The Research And Development Of The Real-time Rendering Framwork And Features In The Virtual Home Design System

This paper introduces and analyses the real-time rendering framework and features of the virtual home design system called EasyHome. Firstly, based on the system’s particular needs, we design and implement the real-time rendering framework, which can be divided into two stages, including the application stage and rendering stage. In the application stage, we fulfill the Cell&Portal algorithm which is suitable for indoor scene management to do visibility test efficiently. In the implementation details, we construct the Cell&Portal graph in dependent on the walls, windows and doors’information in real time. In the rendering stage, we uses the recently popular real-time rendering framework called deferred lighting to do pixel lighting efficiently.
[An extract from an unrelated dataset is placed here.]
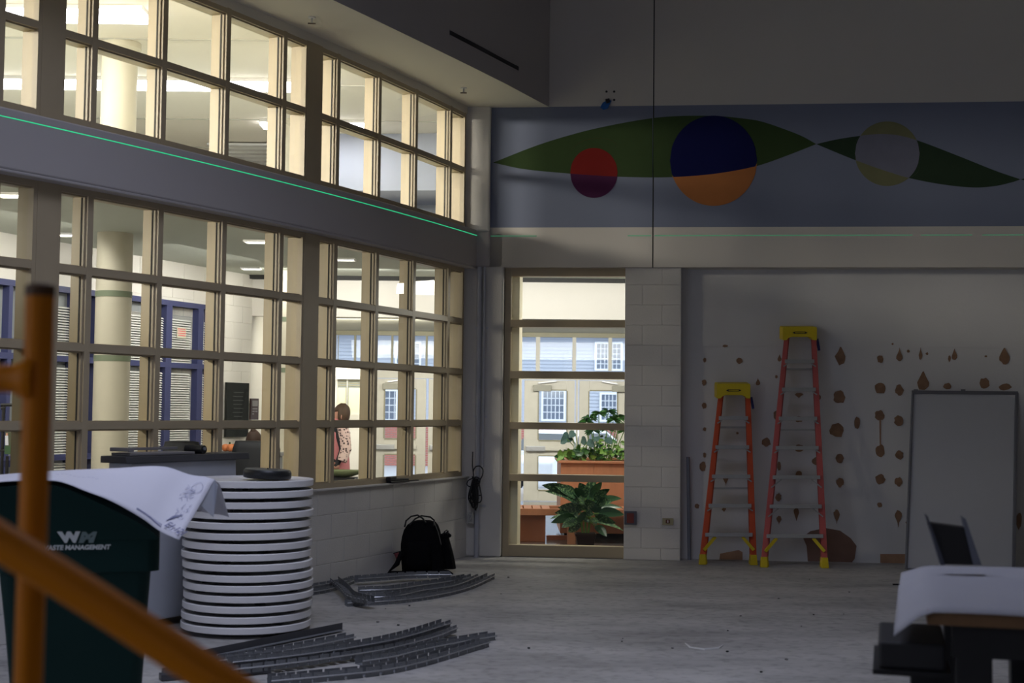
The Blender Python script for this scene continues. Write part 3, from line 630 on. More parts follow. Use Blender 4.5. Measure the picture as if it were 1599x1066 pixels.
X, Y = hp.x, 15.15; HZ = hz
skin_body('body', [((X, Y, .60), (.15, .12)), ((X, Y - .01, .78), (.14, .11)), ((X, Y, .93), (.15, .11)), ((X, Y + .02, HZ - .15), .055), ((X, Y + .02, HZ - .06), .05),
    ((X - .17, Y, .95), .06), ((X - .24, Y + .08, .74), .045), ((X - .2, Y + .32, .78), .035), ((X + .17, Y, .95), .06), ((X + .24, Y + .08, .74), .045), ((X + .2, Y + .32, .78), .035),
    ((X - .1, Y + .08, .58), .09), ((X - .12, Y + .45, .55), .07), ((X - .12, Y + .47, .1), .05), ((X + .1, Y + .08, .58), .09), ((X + .12, Y + .45, .55), .07), ((X + .12, Y + .47, .1), .05)],
    [(0, 1), (1, 2), (2, 3), (3, 4), (2, 5), (5, 6), (6, 7), (2, 8), (8, 9), (9, 10), (0, 11), (11, 12), (12, 13), (0, 14), (14, 15), (15, 16)], M_DARKC, e)
head(e, (X, Y + .02, HZ), (.1, 1, -.15), knob=True)
# display stand at the far edge
p = at(10, 690, 11.6); e = empty('display_stand', (p.x, 11.6, 0)); tag(e, 'black metal display stand holding a small poster beyond the first window', 'stand')
for px in (4, 12): MB().tube([(at(px, 690, 11.6).x, 11.6, 0), (at(px, 690, 11.6).x, 11.6, zz(px, 632 if px == 4 else 712, 11.6))], .014, 8).build('upright', M_BLK, e)
for py, a, c in ((632, 2, 22), (703, -6, 21), (637, 2, 8)): MB().tube([at(a, py, 11.6), at(c, py, 11.6)], .014, 8).build('crossbar', M_BLK, e)
MB().hexa([at(-6, 729, 11.65), at(21, 729, 11.65), at(21, 729, 11.68), at(-6, 729, 11.68), at(-6, 719, 11.65), at(21, 719, 11.65), at(21, 719, 11.68), at(-6, 719, 11.68)]).build('tray', M_BLUE, e)
def card(pts, name, mt, par, Y): MB().prism([at(x, y, Y) for x, y in pts], (0, .006, 0)).build(name, mt, par)
card([(8, 674), (19, 674), (19, 696), (8, 696)], 'poster', mat('poster_dark', (.09, .10, .06), .6), e, 11.58); card([(8, 680), (12.5, 680), (13, 695), (8, 695)], 'poster_figure', mat('poster_white', (.7, .72, .8), .6), e, 11.572)
card([(9.3, 676), (12, 676), (12, 680), (9.3, 680)], 'poster_face', M_SKIN, e, 11.571); card([(7, 696), (18, 696), (17, 709), (7, 709)], 'leaflet', mat('leaflet_green', (.05, .11, .05), .6), e, 11.575)
# ================================================================ WOMAN IN THE PINK CARDIGAN
WY = 15.0; hx = at(531, 645, WY).x; hz = zz(531, 632, WY) - .125
e = empty('person', (hx - .03, WY, 0)); tag(e, 'standing person in a pink cardigan with leopard print sleeves looking at a phone', 'person')
X = hx - .02; Y = WY
M_TROU = mat('dark_trousers', (.02, .02, .025), .8)
skin_body('body', [((X, Y, .92), (.145, .12)), ((X, Y, 1.08), (.12, .10)), ((X, Y, 1.24), (.15, .11)), ((X + .01, Y, 1.34), .055), ((X + .02, Y, hz - .05), .05),
    ((X + .0, Y - .15, 1.27), .055), ((X + .09, Y - .2, 1.03), .045), ((X + .03, Y - .25, .87), .032), ((X + .0, Y - .26, .83), .03),
    ((X + .0, Y + .15, 1.27), .055), ((X + .02, Y + .22, 1.03), .045), ((X - .16, Y + .14, .92), .032), ((X - .22, Y + .1, .90), .03),
    ((X, Y - .09, .85), .09), ((X, Y - .09, .48), .065), ((X + .01, Y - .09, .08), .045), ((X - .1, Y - .09, .03), .035), ((X, Y + .09, .85), .09), ((X, Y + .09, .48), .065), ((X + .01, Y + .09, .08), .045), ((X - .1, Y + .09, .03), .035)],
    [(0, 1), (1, 2), (2, 3), (3, 4), (2, 5), (5, 6), (6, 7), (7, 8), (2, 9), (9, 10), (10, 11), (11, 12), (0, 13), (13, 14), (14, 15), (15, 16), (0, 17), (17, 18), (18, 19), (19, 20)], M_TROU, e)
head(e, (X + .02, Y, hz), (-1, -.35, -.25), hairm=mat('light_brown_hair', (.085, .05, .03), .6, noise=.5, scale=40))
M_PINK = mat('pink_knit', (.66, .24, .26), .85, noise=.1, scale=30)
b = MB(); rows = []
for i in range(13):
    t = i / 12; z = 1.36 - .62 * t; row = []
    rx = .06 + .065 * min(1, t * 5) + .03 * max(0, t - .5); ry = .075 + .12 * min(1, t * 4) + .03 * t
    for j in range(17):
        a = -2.35 + 4.7 * j / 16   # open at the front (towards -x)
        row.append(V((X - .015 + rx * math.cos(a) + (.012 * math.sin(a * 6) * t), Y + ry * math.sin(a), z)))
    rows.append(row)
b.grid(rows); b.build('cardigan', M_PINK, e, smooth=True, solid=.012)
def leopard():
    m = mat('leopard_print', (.80, .62, .58), .85); nt = m.node_tree; b_ = nt.nodes['Principled BSDF']
    tc = nt.nodes.new('ShaderNodeTexCoord'); vo = nt.nodes.new('ShaderNodeTexVoronoi'); vo.inputs['Scale'].default_value = 34; nt.links.new(tc.outputs['Object'], vo.inputs['Vector'])
    r = nt.nodes.new('ShaderNodeValToRGB'); r.color_ramp.elements[0].position = .30; r.color_ramp.elements[0].color = (.06, .03, .03, 1); r.color_ramp.elements[1].position = .42; r.color_ramp.elements[1].color = (.80, .60, .56, 1)
    nt.links.new(vo.outputs['Distance'], r.inputs[0]); nt.links.new(r.outputs[0], b_.inputs['Base Color']); return m
M_LEO = leopard()
MB().tube([(X + .05, Y - .14, 1.30), (X + .095, Y - .19, 1.20), (X + .12, Y - .215, 1.03), (X + .08, Y - .25, .90)], [.06, .066, .06, .055], 14).build('sleeve', M_LEO, e, smooth=True)
MB().tube([(X + .01, Y + .14, 1.30), (X + .02, Y + .2, 1.18), (X + .03, Y + .235, 1.03), (X - .12, Y + .17, .935)], [.065, .068, .06, .05], 12).build('sleeve', M_LEO, e, smooth=True)
MB().sphere((X - .13, Y - .06, 1.17), .022, 8, 6, (.4, 1, 1.2)).build('badge', M_WHITE, e)
hand = V((X + .02, Y - .262, .845))
hb = MB().sphere(hand, .035, 10, 8, (1.1, .5, 1.0)).build('hand', M_SKIN, e, smooth=True)
for k in range(4):
    z0 = hand.z + .018 - k * .014; L = (.05, .056, .052, .042)[k]
    MB().tube([(hand.x - .02, hand.y - .004, z0), (hand.x - .02 - L * .6, hand.y - .014, z0 - .012), (hand.x - .015 - L, hand.y + .004, z0 - .028)], [.009, .008, .006], 6).build('finger', M_SKIN, hb, smooth=True)
MB().tube([(hand.x - .005, hand.y, hand.z + .03), (hand.x - .035, hand.y - .02, hand.z + .042), (hand.x - .06, hand.y - .02, hand.z + .035)], [.011, .009, .007], 6).build('thumb', M_SKIN, hb, smooth=True)
ph = MB().bar((hand.x - .075, hand.y + .0, hand.z - .02), (hand.x + .0, hand.y + .01, hand.z + .06), .012, .07).build('smartphone', mat('phone_dark', (.03, .03, .035), .25)); tag(ph, 'dark smartphone held low by the person in pink', 'phone')
# green dish on a small cart before her
p = at(542, 735, 14.4); e = empty('serving_cart', (p.x, 14.4, 0)); tag(e, 'small black cart under the green dish in front of the pink cardigan', 'cart')
zt = zz(540, 745, 14.4)
MB().box(p.x - .22, p.x + .10, 14.25, 14.55, zt - .03, zt).build('top', M_BLK, e)
for sx in (-.2, .08):
    for sy in (14.27, 14.53): MB().tube([(p.x + sx, sy, 0), (p.x + sx, sy, zt)], .012, 6).build('leg', M_BLK, e)
MB().box(p.x - .2, p.x + .08, 14.27, 14.53, .2, .22).build('shelf', M_BLK, e)
prof = [(.06, 0), (.13, .03), (.19, .085), (.2, .088), (.14, .02), (.07, -.01)]
g = MB(); n = 24; rows = []
for r, z in [(.0, 0), (.07, 0), (.13, .025), (.185, .07)]:
    rows.append([V((p.x - .05 + r * 1.05 * math.cos(2 * math.pi * k / n) + (.06 * (z / .07) if math.cos(2 * math.pi * k / n) > .9 else 0), 14.4 + r * .8 * math.sin(2 * math.pi * k / n), zt + .005 + z)) for k in range(n + 1)])
o = g.grid(rows).build('green_dish', mat('green_glaze', (.20, .24, .12), .3), smooth=True, solid=.008, loc=(p.x - .05, 14.4, zt)); tag(o, 'shallow pale green dish on the small black cart', 'dish')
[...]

And in order to improve the naive framework’s performance, we add some optimizations, including compressing the geometry and lighting buffers, using light volume algorithm to identify the lit pixel efficiently and accurately and modifying the rendering equation to meet the deferred lighting framework. With these optimizations, our system eliminates the multi render-target video card limitation and supports multi lights meanwhile. Secondly, we introduce the soft shadow generation solution in details. In the indoor scene, we use the Variance Shadow Map algorithm to produce soft shadow. In order to reduce the light bleeding artifact, we modify the Chebyshev inequality with a negative tail and combine VSM with another statistics based shadow map algorithm called Exponential Shadow Map. In the outdoor scene, we use the Light Space Perspective Shadow Map algorithm to do Anti-Aliasing and combined with Percentage-Closer Soft Shadows to generate soft shadows. Lastly, we introduce one global illumination algorithm called Screen Space Ambient Occlusion. In the implementation details, we use the mixed resolution rendering technique to produce and blur the AO value efficiently, and combine filter techniques such as Gaussian filter and bilinear filter with bilateral filter during the blur and up-sampling pass in order to preserve the edges.